In quel tempo, Gesù disse ai farisei:
«C’era un uomo ricco, che indossava vestiti di porpora e di lino finissimo, e ogni giorno si dava a lauti banchetti. Un povero, di nome Lazzaro, stava alla sua porta, coperto di piaghe, bramoso di sfamarsi con quello che cadeva dalla tavola del ricco; ma erano i cani che venivano a leccare le sue piaghe.
Un giorno il povero morì e fu portato dagli angeli accanto ad Abramo. Morì anche il ricco e fu sepolto. Stando negli inferi fra i tormenti, alzò gli occhi e vide di lontano Abramo, e Lazzaro accanto a lui. Allora gridando disse: “Padre Abramo, abbi pietà di me e manda Lazzaro a intingere nell’acqua la punta del dito e a bagnarmi la lingua, perché soffro terribilmente in questa fiamma”.
Ma Abramo rispose: “Figlio, ricòrdati che, nella vita, tu hai ricevuto i tuoi beni, e Lazzaro i suoi mali; ma ora in questo modo lui è consolato, tu invece sei in mezzo ai tormenti. Per di più, tra noi e voi è stato fissato un grande abisso: coloro che di qui vogliono passare da voi, non possono, né di lì possono giungere fino a noi”.

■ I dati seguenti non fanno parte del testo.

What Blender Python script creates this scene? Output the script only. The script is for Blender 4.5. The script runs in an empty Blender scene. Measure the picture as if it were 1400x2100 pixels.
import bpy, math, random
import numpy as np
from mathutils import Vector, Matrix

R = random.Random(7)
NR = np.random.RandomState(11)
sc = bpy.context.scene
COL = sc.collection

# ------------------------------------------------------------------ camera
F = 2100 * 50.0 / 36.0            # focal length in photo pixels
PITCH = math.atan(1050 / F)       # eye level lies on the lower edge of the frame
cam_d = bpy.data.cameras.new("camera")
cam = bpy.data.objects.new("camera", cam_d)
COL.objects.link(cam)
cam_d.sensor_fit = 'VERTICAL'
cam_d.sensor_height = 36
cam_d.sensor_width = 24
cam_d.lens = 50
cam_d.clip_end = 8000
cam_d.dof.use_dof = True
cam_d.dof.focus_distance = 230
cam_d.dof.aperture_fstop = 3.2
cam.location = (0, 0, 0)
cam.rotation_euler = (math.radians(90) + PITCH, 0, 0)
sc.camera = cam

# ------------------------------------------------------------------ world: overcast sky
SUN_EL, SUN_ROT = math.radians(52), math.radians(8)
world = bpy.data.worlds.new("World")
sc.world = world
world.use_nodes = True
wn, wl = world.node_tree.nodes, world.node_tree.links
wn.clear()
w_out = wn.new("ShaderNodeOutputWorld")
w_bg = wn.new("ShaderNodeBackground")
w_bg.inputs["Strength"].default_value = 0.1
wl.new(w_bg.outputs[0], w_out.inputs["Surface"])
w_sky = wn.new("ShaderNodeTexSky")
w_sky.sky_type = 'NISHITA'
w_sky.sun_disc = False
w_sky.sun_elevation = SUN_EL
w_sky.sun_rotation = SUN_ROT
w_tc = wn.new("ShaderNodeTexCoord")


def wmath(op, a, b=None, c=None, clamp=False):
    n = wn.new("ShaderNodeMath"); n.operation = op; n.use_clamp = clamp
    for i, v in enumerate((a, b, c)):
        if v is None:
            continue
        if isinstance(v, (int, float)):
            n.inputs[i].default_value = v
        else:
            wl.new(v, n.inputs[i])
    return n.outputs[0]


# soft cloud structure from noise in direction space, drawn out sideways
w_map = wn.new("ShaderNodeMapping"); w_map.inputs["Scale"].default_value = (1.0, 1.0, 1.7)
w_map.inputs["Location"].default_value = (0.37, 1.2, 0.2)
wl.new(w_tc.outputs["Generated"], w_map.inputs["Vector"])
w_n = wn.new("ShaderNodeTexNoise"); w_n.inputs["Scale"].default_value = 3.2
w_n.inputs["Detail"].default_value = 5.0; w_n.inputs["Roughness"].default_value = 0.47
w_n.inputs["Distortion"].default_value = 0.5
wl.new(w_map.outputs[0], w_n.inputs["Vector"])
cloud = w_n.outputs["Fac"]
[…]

E quello replicò: “Allora, padre, ti prego di mandare Lazzaro a casa di mio padre, perché ho cinque fratelli. Li ammonisca severamente, perché non vengano anch’essi in questo luogo di tormento”. Ma Abramo rispose: “Hanno Mosè e i Profeti; ascoltino loro”. E lui replicò: “No, padre Abramo, ma se dai morti qualcuno andrà da loro, si convertiranno”. Abramo rispose: “Se non ascoltano Mosè e i Profeti, non saranno persuasi neanche se uno risorgesse dai morti”».
Commento al Vangelo
Un ricco che veste di porpora e di lino finissimo e che apparentemente non ha problemi nella vita. E un povero coperto di piaghe e che sta alla porta. È una storia antica, ma anche di ogni giorno: “poveri” che stanno alla porta e “ricchi” che non vedono. Poveri coperti delle proprie piaghe, dei propri problemi, delle proprie difficoltà e gente ricca di se stessa che non vede e non sente, o non vuole. “Ma lui è consolato”. C’è una consolazione, c’è una parola di speranza e di gioia per chi è pieno delle proprie piaghe e trova sollievo solo dai “cani che venivano a leccare le sue piaghe”. C’è invece una parola dura per “gli spensierati di Sion (della prima lettura)”, o per gli Epuloni di turno, così tanto immersi nella loro vita normale. Parole di speranza e parole dure che aprono il nostro sguardo, che ci proiettano verso una realtà che non sempre fa parte dei nostri orizzonti. Finita la nostra esperienza terrena vivremo una vita che ci siamo costruiti qui giorno dopo giorno. E se noi, così presi dalle nostre spensieratezze, magari andando anche ogni giorno in chiesa, non abbiamo occhi per i bisogni dei vari Lazzaro che stanno alla nostra porta, allora ci troveremo a misurare il “grande abisso” che ci sarà tra noi e il “Padre Abramo”. È una parabola questa di oggi e come ogni parabola è scritta per il nostro bene, per metterci sul chi vive, perché Dio ci ama e vorrebbe che ci pensiamo già oggi e non come Epulone quando non avremo più tempo.